Breaking Up the NSA

Bruce Schneier has a provocative article on CNN Opinion about breaking up the NSA. He begins by pointing out that the NSA has three types of surveillance programs:

  1. Targeted Surveillance as exemplified by the actions of the Targeted Access Operations (TCO) group.
  2. Bulk surveillance in which they vacuum up as much information as possible. The poster child of these operations is the bulk phone metadata collection.
  3. Sabotaging of security by working to install vulnerabilities into crypto primitives and equipment. The reported insertion of a backdoor into the NIST certified Dual_EC_DRBG random number generator is the most notorious example of this type of program.

Schneier proposes breaking up these three functions into different organizations. Under his plan, the first program would be transferred to the U.S. Cyber Command, which would be separated from the NSA. The second, surveillance of Americans, would be moved to the FBI, which has traditionally performed this task and is subject to legal safeguards that the NSA routinely avoids or ignores.
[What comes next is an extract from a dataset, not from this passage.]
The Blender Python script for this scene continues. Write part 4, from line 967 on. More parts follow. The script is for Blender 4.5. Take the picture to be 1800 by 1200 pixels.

Finally, the NSA would no longer work to subvert security but would, instead, work to increase the security of our crypto and IT infrastructure, its traditional function before 911.

Schneier understands that none of this is apt to happen anytime soon but that something along these lines needs to be done to increase our security and reinstate trust in the NSA. It’s an interesting post and well worth a couple minutes of your time.